Stated task - Each line from the beginning of the data below through the line containing "buoy('grey buoy beside" should be repeated exactly, please.

Material -
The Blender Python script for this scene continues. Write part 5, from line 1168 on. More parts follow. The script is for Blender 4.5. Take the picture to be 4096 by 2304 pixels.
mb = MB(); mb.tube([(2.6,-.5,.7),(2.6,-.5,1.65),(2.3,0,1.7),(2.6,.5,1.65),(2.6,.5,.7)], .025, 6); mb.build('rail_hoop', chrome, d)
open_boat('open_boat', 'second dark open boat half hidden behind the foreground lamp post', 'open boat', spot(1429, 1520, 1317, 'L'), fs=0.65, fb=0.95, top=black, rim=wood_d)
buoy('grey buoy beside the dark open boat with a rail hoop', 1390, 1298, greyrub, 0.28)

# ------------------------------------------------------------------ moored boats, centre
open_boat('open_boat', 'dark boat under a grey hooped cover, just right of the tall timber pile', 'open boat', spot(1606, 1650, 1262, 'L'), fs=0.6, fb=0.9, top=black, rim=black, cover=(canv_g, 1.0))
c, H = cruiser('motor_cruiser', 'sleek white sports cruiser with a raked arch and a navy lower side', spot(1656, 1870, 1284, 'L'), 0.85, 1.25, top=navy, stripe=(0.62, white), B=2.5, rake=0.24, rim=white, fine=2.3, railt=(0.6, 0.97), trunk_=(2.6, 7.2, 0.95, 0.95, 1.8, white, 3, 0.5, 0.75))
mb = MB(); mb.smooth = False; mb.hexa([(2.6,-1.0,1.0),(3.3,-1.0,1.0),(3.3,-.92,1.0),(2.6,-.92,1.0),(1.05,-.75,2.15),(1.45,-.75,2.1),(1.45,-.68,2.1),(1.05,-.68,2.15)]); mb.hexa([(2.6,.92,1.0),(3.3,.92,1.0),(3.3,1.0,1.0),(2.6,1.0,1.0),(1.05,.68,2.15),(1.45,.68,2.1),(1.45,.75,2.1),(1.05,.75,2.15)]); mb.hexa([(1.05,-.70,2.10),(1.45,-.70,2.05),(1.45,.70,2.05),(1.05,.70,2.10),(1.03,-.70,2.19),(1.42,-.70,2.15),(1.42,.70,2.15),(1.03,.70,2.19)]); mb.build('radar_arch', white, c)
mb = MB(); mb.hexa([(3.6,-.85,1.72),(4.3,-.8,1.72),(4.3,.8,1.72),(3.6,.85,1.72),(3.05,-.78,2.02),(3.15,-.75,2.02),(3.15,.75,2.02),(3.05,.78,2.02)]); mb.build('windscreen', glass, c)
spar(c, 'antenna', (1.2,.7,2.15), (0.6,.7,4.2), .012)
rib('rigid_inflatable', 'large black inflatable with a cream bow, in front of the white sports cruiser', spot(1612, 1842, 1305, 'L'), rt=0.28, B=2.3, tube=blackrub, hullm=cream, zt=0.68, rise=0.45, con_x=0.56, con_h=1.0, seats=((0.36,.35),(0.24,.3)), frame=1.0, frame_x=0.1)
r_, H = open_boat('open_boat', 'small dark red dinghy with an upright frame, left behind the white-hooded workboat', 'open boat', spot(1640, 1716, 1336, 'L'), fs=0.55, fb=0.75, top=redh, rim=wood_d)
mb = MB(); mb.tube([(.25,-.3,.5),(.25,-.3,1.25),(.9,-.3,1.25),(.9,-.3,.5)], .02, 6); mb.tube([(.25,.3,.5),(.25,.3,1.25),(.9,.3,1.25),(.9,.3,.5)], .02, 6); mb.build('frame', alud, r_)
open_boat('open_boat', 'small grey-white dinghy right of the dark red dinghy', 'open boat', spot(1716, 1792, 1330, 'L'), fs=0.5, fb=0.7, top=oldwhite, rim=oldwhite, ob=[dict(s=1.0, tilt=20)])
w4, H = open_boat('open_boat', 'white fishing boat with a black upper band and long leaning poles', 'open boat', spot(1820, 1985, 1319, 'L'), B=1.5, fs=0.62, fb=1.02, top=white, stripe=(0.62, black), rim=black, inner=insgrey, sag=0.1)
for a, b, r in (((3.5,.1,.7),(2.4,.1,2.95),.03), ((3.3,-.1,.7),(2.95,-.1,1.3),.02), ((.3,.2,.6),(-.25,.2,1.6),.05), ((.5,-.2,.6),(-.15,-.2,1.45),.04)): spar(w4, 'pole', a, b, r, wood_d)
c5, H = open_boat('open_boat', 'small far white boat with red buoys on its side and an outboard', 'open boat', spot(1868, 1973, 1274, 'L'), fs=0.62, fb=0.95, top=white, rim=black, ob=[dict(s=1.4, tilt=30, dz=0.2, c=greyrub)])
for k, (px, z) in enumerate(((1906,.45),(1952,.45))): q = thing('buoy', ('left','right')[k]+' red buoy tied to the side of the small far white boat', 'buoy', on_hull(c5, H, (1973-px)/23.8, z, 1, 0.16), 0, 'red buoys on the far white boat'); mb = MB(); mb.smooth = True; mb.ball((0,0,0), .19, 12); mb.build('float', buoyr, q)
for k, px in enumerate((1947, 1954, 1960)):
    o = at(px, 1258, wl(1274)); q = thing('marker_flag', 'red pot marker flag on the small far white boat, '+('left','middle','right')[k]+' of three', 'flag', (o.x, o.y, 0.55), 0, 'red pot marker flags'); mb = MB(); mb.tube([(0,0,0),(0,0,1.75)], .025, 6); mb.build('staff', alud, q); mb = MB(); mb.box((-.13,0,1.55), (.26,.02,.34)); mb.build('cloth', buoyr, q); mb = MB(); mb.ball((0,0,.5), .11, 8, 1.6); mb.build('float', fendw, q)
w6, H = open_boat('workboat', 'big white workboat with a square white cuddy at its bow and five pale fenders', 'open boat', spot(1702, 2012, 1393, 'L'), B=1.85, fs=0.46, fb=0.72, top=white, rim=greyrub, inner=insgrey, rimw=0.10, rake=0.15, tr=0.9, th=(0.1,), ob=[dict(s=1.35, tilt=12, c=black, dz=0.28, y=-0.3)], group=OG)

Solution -
The Blender Python script for this scene continues. Write part 5, from line 1168 on. More parts follow. The script is for Blender 4.5. Take the picture to be 4096 by 2304 pixels.
mb = MB(); mb.tube([(2.6,-.5,.7),(2.6,-.5,1.65),(2.3,0,1.7),(2.6,.5,1.65),(2.6,.5,.7)], .025, 6); mb.build('rail_hoop', chrome, d)
open_boat('open_boat', 'second dark open boat half hidden behind the foreground lamp post', 'open boat', spot(1429, 1520, 1317, 'L'), fs=0.65, fb=0.95, top=black, rim=wood_d)
buoy('grey buoy beside the dark open boat with a rail hoop', 1390, 1298, greyrub, 0.28)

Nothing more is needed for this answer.